How do we count the cost of fiscal austerity? The most obvious question to ask, at least for a macroeconomist, is how much higher GDP would be without it. This is what Oscar Jorda and Alan Taylor did in some recent research, which I discussed in this post. All I did in my post was translate this percentage into the amount of output lost per household, because I think that kind of number is easier for non-economists to relate to.
Many macroeconomists today might point out that this is an overestimate of the true cost of austerity, because to the extent that we are collectively producing less because we are working less, we should offset this GDP number with the benefit of the extra leisure we are enjoying.
Many other people, including I hope some macroeconomists, might think that was just silly, and gets things the wrong way round. To the extent that this fall in GDP is associated with a rise in unemployment, that increase in unemployment does much more harm than the amount of goods that unemployed person might otherwise have produced. Chris Dillow has a useful post on this, and the evidence is in my view overwhelming. Exactly why macroeconomists continue to get this backwards will have to be the subject of another post.
David Stuckler, who is in the sociology department at Oxford but who I do not think I have ever met, looks more generally at the impact of austerity on health. Together with Sanjay Basu from Stanford, they have written a book called ‘The Body Economic: Why Austerity Kills’. There is a NYT OpEd by them here, a Mark Thoma synopsis here, and for those who like podcasts an interview (with transcript) here. What Stuckler and Basu do is essentially cross examine a large amount of health data across countries and across time, looking at the relationship between recessions and particular austerity measures with health, including deaths. The examples are varied and interesting: for example how improvements in child mortality and reductions in tuberculosis and whooping cough in the 1930s were correlated with the extent to which state governors embraced Roosevelt’s New Deal (will we see the same with Obamacare?), to how HIV has increased and malaria returned to Greece as a result of health cutbacks.
Of course what we are talking about here are particular forms of fiscal tightening: cuts to welfare and health programmes in particular, but more generally measures that hit the vulnerable poor rather than the rich. A programme to reduce government deficits that only involved increasing taxes on the reasonably well off would have a far less serious impact on health. Their book is also about how best to use public money to most effectively improve health outcomes, and how cutting this money in the short term not only has a negative impact on health, but can also raise costs in the longer run.

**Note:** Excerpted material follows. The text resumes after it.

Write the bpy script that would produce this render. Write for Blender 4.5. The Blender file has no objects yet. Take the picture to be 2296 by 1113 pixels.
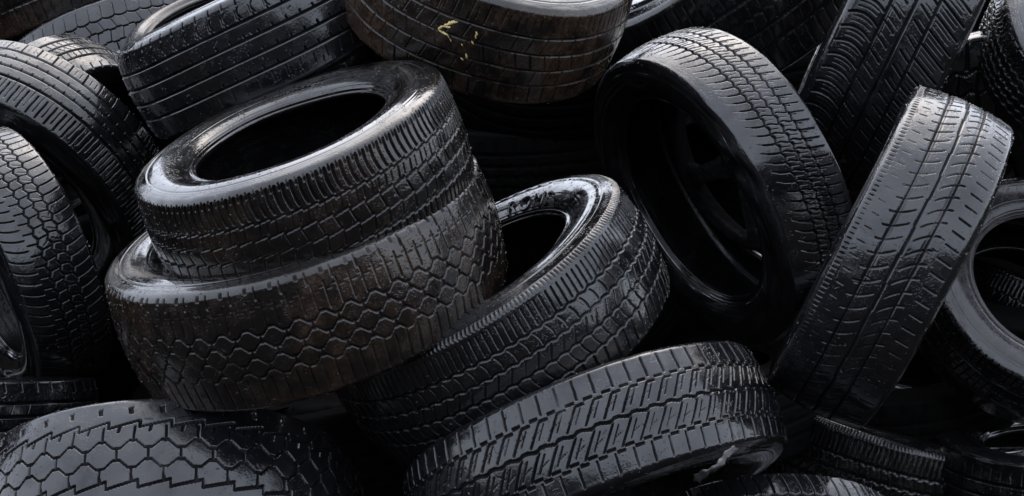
import bpy, math, random
import numpy as np
from mathutils import Matrix, Vector

random.seed(4)
sc = bpy.context.scene
COL = sc.collection
F = 3400.0                    # focal length in photo pixels (photo 2296 x 1113)
CX, CY = 1148.0, 556.5
PITCH = math.radians(-11.0)
CAM = np.array([0.0, 0.0, 1.95])
cr = np.array([1.0, 0, 0])
cb = np.array([0, -math.cos(PITCH), -math.sin(PITCH)])   # camera backward axis
cu = np.cross(cb, cr)
RC = np.stack([cr, cu, cb], 1)                            # camera -> world

# ------------------------------------------------------------ materials
def nodes(name):
    m = bpy.data.materials.new(name); m.use_nodes = True
    nt = m.node_tree; nt.nodes.clear()
    return m, nt, nt.nodes.new

def mathn(nt, op, a, b=None, c=None, clamp=False):
    n = nt.nodes.new('ShaderNodeMath'); n.operation = op; n.use_clamp = clamp
    for i, v in enumerate((a, b, c)):
        if v is None: continue
        if hasattr(v, 'is_output'): nt.links.new(v, n.inputs[i])
        else: n.inputs[i].default_value = v
    return n.outputs[0]

def noise(nt, vec, scale, detail=4, rough=.55, dist=0.):
    n = nt.nodes.new('ShaderNodeTexNoise'); n.inputs['Scale'].default_value = scale
    n.inputs['Detail'].default_value = detail; n.inputs['Roughness'].default_value = rough
    n.inputs['Distortion'].default_value = dist
    nt.links.new(vec, n.inputs['Vector']); return n.outputs['Fac']

def ramp(nt, v, lo, hi, a=0., b=1.):
    n = nt.nodes.new('ShaderNodeMapRange'); n.interpolation_type = 'SMOOTHSTEP'
    nt.links.new(v, n.inputs[0])
    for i, x in enumerate((lo, hi, a, b)): n.inputs[i + 1].default_value = x
    return n.outputs[0]

def rubber(name, base=(.006, .006, .007), dirt=0., dirtcol=(.05, .028, .016), rough=.15, wet=1., seed=0., grime=1.0, wear=0., spec=.3, wave=1.):
    """wet black rubber: smooth water film, dried mud smears, fine grain"""
    m, nt, N = nodes(name)
    out = N('ShaderNodeOutputMaterial'); p = N('ShaderNodeBsdfPrincipled')
    nt.links.new(p.outputs[0], out.inputs[0])
    tc = N('ShaderNodeTexCoord'); mp = N('ShaderNodeMapping'); mp.inputs['Location'].default_value = (seed, seed * .7, seed * 1.3)
    nt.links.new(tc.outputs['Object'], mp.inputs[0]); v = mp.outputs[0]
    big = noise(nt, v, 5, 5, .6, .4)
    mid = noise(nt, v, 26, 5, .65)
    fine = noise(nt, v, 160, 3, .6)
    micro = noise(nt, v, 700, 2, .5)
    # dirt
    comb = mathn(nt, 'ADD', mathn(nt, 'MULTIPLY', big, .6), mathn(nt, 'MULTIPLY', mid, .5))
    d = ramp(nt, comb, .62 - .22 * dirt, .80 - .18 * dirt, 0., min(1., .15 + dirt))
    spk = ramp(nt, fine, .40, .68, .35, 1.)
    ge = N('ShaderNodeNewGeometry'); sx = N('ShaderNodeSeparateXYZ'); nt.links.new(ge.outputs['True Normal'], sx.inputs[0])
    # rain washes the mud off faces that look up; it stays on the flanks
    dm = mathn(nt, 'MULTIPLY', mathn(nt, 'MULTIPLY', d, spk), ramp(nt, sx.outputs['Z'], .18, .5, 1., .12))
    mix = N('ShaderNodeMix'); mix.data_type = 'RGBA'
    nt.links.new(dm, mix.inputs[0])
    mix.inputs[6].default_value = (*base, 1); mix.inputs[7].default_value = (*dirtcol, 1)
    mix2 = N('ShaderNodeMix'); mix2.data_type = 'RGBA'
    nt.links.new(ramp(nt, mid, .45, .75, 0, .5 + wear), mix2.inputs[0])
    nt.links.new(mix.outputs[2], mix2.inputs[6]); mix2.inputs[7].default_value = (base[0] * 2.1 + .003, base[1] * 2.1 + .003, base[2] * 2.1 + .004, 1)
    nt.links.new(mix2.outputs[2], p.inputs['Base Color'])
    at = N('ShaderNodeAttribute'); at.attribute_name = 'moulded'; gv = at.outputs['Fac']     # groove floors keep the matt mould finish
    r = mathn(nt, 'ADD', ramp(nt, mid, .3, .75, rough - .09, rough + .06), mathn(nt, 'MULTIPLY', dm, .25))
    r = mathn(nt, 'ADD', r, mathn(nt, 'MULTIPLY', gv, .35))
    nt.links.new(mathn(nt, 'MULTIPLY', mathn(nt, 'SUBTRACT', 1., mathn(nt, 'MULTIPLY', gv, .7)), spec), p.inputs['Specular IOR Level'])
    nt.links.new(r, p.inputs['Roughness'])
    p.inputs['IOR'].default_value = 1.52
    p.inputs['Coat IOR'].default_value = 1.5
    nt.links.new(mathn(nt, 'MULTIPLY', ramp(nt, noise(nt, v, 11, 4, .6, .6), .30, .50, wet * .6, wet), mathn(nt, 'SUBTRACT', 1., gv)), p.inputs['Coat Weight'])
    nt.links.new(ramp(nt, mid, .35, .7, .015, .07), p.inputs['Coat Roughness'])
    # grain, water ripples and beads of water
    vo = N('ShaderNodeTexVoronoi'); vo.inputs['Scale'].default_value = 230
    nt.links.new(v, vo.inputs['Vector'])
    bead = mathn(nt, 'MULTIPLY', ramp(nt, vo.outputs['Distance'], .42, .08, 0, 1), ramp(nt, mid, .46, .60, 0, 1))
    h = mathn(nt, 'ADD', mathn(nt, 'MULTIPLY', fine, .0006 * grime), mathn(nt, 'MULTIPLY', micro, .00012 * grime))
    h = mathn(nt, 'ADD', h, mathn(nt, 'MULTIPLY', bead, .0013))
    h = mathn(nt, 'ADD', h, mathn(nt, 'MULTIPLY', mid, .0016 * wave))
    b = N('ShaderNodeBump'); b.inputs['Strength'].default_value = .55; b.inputs['Distance'].default_value = 1.0
    nt.links.new(h, b.inputs['Height'])
    nt.links.new(b.outputs[0], p.inputs['Normal'])
    b2 = N('ShaderNodeBump'); b2.inputs['Strength'].default_value = .28; b2.inputs['Distance'].default_value = 1.0
    nt.links.new(h, b2.inputs['Height']); nt.links.new(b2.outputs[0], p.inputs['Coat Normal'])
    return m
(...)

For this reason, it would be pointless to say that X amount of fiscal contraction leads on average to some Y deterioration in health outcomes. Nevertheless, the frustration the authors clearly feel is self evident. Talking of the UK government’s new regime for disability testing, they say “It was hard for us, as public health researchers, to understand the government’s position. The Department for Work and Pensions, after all, considered cheating a relatively minor issue.” Talking more generally of austerity, David Stuckler says: “These are massive uncontrolled experiments with entire populations. Had austerity been organised like a drug trial, with a board of ethics, it would have been discontinued, given evidence of its deadly side-effects and the failure of its purported economic benefits to accrue.”
Now some might say that because austerity need not necessarily involve measures that have large negative health outcomes, statements like this, and indeed the title of their book, is alarmist. This is similar to the Troika saying that they are quite right to insist on fiscal contraction so that the interest on Greek loans can be repaid, because it is up to the Greek government how it chooses to reduce its deficit. Typically, however, the same people who make that kind of excuse are also those who want to direct austerity to cutting spending rather than raising taxes, and who complain about the ‘burden’ of social programmes.
Let me end by quoting the conclusion of their New York Times article. “One need not be an economic ideologue — we certainly aren’t — to recognize that the price of austerity can be calculated in human lives. We are not exonerating poor policy decisions of the past or calling for universal debt forgiveness. It’s up to policy makers in America and Europe to figure out the right mix of fiscal and monetary policy. What we have found is that austerity — severe, immediate, indiscriminate cuts to social and health spending — is not only self-defeating, but fatal.”